Review of "Dreamland" (US title) / "Utopia" (original Australian title)

Brian Gongol

Detailed review


The obvious comparison is something like "The Office" or "Parks and Recreation", but the truth is that "Dreamland" is better than "The Office" and it's closer to "Arrested Development" than it is to "Parks and Recreation".

"Dreamland" skips the pointless and self-limiting office-romance angle that took over "The Office" and simply lets men and women work side-by-side in an office minus the tiresome Jim-and-Pam overtones. And good for them -- it permits the writers to sharpen what makes the main storyline funny.

And it's closer to "Arrested Development" than to "Parks and Recreation" not because of the setting (obviously), but because the writing is much denser -- layered with callbacks and perfectly lean dialogue that tell the story without relying upon the mock-documentary tactics like breaking the fourth wall. We see the lead characters get exasperated in their natural environment, rather than in one that involves the characters appearing to be aware that they are being watched. And by skipping the tropes of the mockumentary, "Dreamland" can be (and is) written as tight as a drum. One can watch it over and over and still be discovering new jokes on the third viewing that buzzed past the first two times. It's just that good.
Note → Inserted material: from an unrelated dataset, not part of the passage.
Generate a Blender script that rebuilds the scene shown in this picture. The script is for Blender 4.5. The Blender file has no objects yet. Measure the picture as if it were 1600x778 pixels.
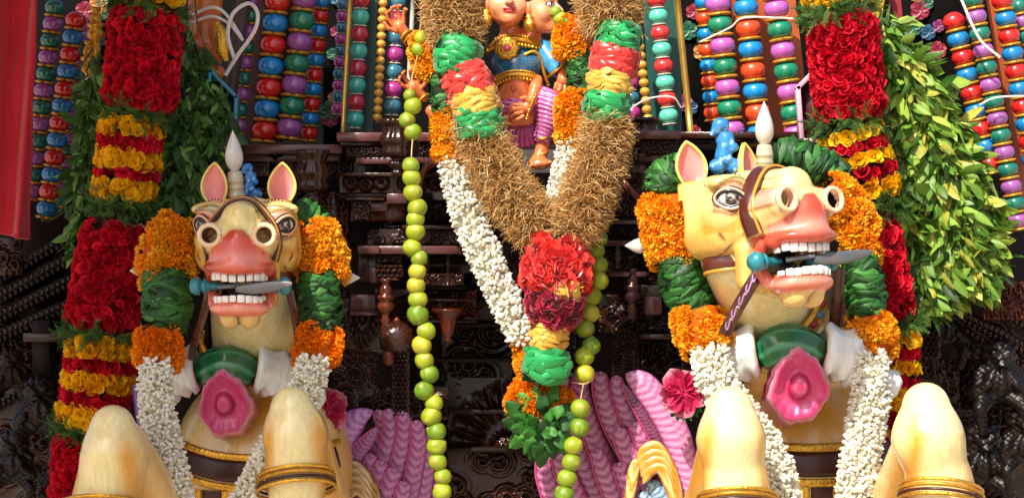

Moreover, "Parks and Rec" depended upon the foibles of an earnest-but-competent main character who is frustrated that other people don't share her vision and enthusiasm. It's a very funny show, and Amy Poehler and Nick Offerman are both brilliant comedic actors surrounded by a lot of very funny secondary characters. But "Arrested Development" was the story of one competent man (Jason Bateman as Michael Bluth) surrounded by (mostly) well-meaning idiots. In the case of "Dreamland", we get a government-type setting, but we also get two competent main characters surrounded by many well-meaning idiots -- and the idiots are mostly just as earnest as Leslie Knope, but frequently as incompetent and un-self-aware as Tobias Funke.


The timing is impeccable and the delivery is reminscent of "The West Wing" at its best -- too perfect to be real, but exactly right for the screen.

Production value

Clean and bright. Pleasant to the eye -- all of the dreariness is saved for the situations themselves, which are Kafkaesque in their brutality to the heroic main characters.

One-sentence summary

"Dreamland" is one of the sharpest-written shows ever to have graced the screen, giving the brilliant "Arrested Development" a run for the money.